The Heritage Center foundation needs to raise an additional $5 million to open the center as a museum. That includes, McCravy said, about $2.5 million owed to contractors and Fifth Third Bank, $1.5 million for interior furnishings and finishes, and $1 million to finish developing permanent exhibits that will focus on the accomplishments and history of Kentucky and Louisville minorities.

She said she hopes the foundation can take advantage of federal tax credits and get an interim loan to cover the needed $5 million. The loan would then be paid off with private money that is raised. On the best schedule, the museum operation would begin in 2011, she said.

Until the museum is ready, the foundation wants to have activity in the complex, renting it for special functions and rotating traveling exhibits, with the King Tut exhibit as the inaugural event.
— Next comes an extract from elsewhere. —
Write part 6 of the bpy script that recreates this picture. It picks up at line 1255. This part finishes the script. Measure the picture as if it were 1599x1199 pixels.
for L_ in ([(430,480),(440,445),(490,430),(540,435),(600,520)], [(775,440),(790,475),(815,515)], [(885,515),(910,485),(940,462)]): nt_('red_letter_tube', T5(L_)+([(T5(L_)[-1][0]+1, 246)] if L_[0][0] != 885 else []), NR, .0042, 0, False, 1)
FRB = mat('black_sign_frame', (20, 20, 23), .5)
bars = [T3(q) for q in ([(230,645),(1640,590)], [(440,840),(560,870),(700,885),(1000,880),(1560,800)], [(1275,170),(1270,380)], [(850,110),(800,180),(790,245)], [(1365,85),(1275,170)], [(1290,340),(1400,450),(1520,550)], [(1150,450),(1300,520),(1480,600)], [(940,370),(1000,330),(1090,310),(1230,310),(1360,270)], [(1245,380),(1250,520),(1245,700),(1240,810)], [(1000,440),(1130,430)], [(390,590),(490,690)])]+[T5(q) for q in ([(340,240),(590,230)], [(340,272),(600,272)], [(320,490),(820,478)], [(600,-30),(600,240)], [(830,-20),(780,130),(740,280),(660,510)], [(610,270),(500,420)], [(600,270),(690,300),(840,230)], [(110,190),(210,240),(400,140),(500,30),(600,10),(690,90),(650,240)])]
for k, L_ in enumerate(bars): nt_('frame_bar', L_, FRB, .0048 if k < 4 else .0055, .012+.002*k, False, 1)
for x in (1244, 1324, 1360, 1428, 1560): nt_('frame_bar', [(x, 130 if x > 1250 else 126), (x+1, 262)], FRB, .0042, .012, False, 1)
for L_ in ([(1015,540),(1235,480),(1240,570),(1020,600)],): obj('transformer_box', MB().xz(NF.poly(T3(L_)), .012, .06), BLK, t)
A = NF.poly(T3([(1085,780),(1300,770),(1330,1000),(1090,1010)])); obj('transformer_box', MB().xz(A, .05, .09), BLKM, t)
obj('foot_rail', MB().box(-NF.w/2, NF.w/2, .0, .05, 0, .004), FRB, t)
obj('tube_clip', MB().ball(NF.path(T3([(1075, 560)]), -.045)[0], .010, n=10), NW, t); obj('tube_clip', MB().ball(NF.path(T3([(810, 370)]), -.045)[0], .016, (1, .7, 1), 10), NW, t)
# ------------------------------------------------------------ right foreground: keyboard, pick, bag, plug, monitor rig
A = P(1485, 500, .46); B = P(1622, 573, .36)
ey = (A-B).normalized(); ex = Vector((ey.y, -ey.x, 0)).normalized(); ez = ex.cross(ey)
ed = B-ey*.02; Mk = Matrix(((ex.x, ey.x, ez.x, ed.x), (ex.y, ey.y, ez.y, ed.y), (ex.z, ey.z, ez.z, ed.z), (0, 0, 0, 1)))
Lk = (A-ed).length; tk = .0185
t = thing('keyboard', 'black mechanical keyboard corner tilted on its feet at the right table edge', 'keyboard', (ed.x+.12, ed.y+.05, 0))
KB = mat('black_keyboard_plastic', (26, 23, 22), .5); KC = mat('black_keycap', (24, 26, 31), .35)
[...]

McCravy said the Tut exhibit should help establish the African-American project as a cultural center. She noted that Egypt is part of Africa and that the exhibit will be consistent with the museum’s mission to focus on African American heritage and history. King Tut “is definitely not about Kentuckians, but (the exhibit) should shed light on early Africa.”

She said the hoped-for February opening of the exhibit would help promote Black History Month. While the Tut exhibit is expected to draw people to the center, it is not envisioned as a major revenue maker, with the adult admission likely to be around $5, she said.

Tut was an Egyptian pharaoh of the 18th dynasty who ruled from 1333 to 1324 BC.

The Tut exhibit features about 125 replicas of pharaohs’ sacred and personal possessions, including a chariot, golden shrines, beds, thrones, jewelry, a funerary mask, sandals, a mummy case and various other replicated artifacts from the period surrounding Tutankhamun’s reign.

Acosta said the exhibit does include three ancient necklaces that date to “around the time” Tut was king. The exhibit also describes the historic discovery of Tutankhamun’s tomb by Howard Carter in 1922 and the life and times of Tut, known as Egypt’s boy king.

Acosta owns the exhibit called “Tutankhamun: Wonderful things from the Pharaoh’s Tomb.” He said the company owns other traveling exhibits, including ones focusing on human origins, on Grecian urns, and on dinosaurs.

“I spent decades putting these exhibits together,” he said.

He said the Heritage Foundation will be responsible for the security, details of which McCravy indicated haven’t been worked out. She said the foundation probably will ask the city to help provide security for the exhibit. Poynter said the city is willing to discuss helping with the cost.

Chris Whelan, the spokeswoman for E.On U.S., said the parent company of Louisville Gas & Electric has pledged $75,000 to the heritage center foundation over three years, with the first $25,000 going to secure the Tut exhibit. She said the company considers the money a good investment because the exhibit has proved popular in other cities and the foundation is “a great organization.”

Acosta said his organization’s exhibit is one of two traveling Tut exhibits that feature reproductions.

In the last 10 years Acosta said his company’s Tut exhibit has been displayed at museums, colleges, science centers and other locations in more than 20 U.S. cities, including Birmingham, Ala., Bozeman, Mont., Columbia, S.C., El Paso, Texas, Oklahoma City, Peoria, Ill., Shreveport, La., and Fort Myers, Tallahassee and Sarasota, Fla.

Eric Lizee, a spokesman for the McWane Science Center in Birmingham, where the exhibit was shown for about six months three years ago, said more than 100,000 people saw the Tut display. He said there were often lines.

McCravy said the heritage center foundation plans at least three or four subsequent traveling exhibits after Tut, perhaps including one focusing of black jockeys.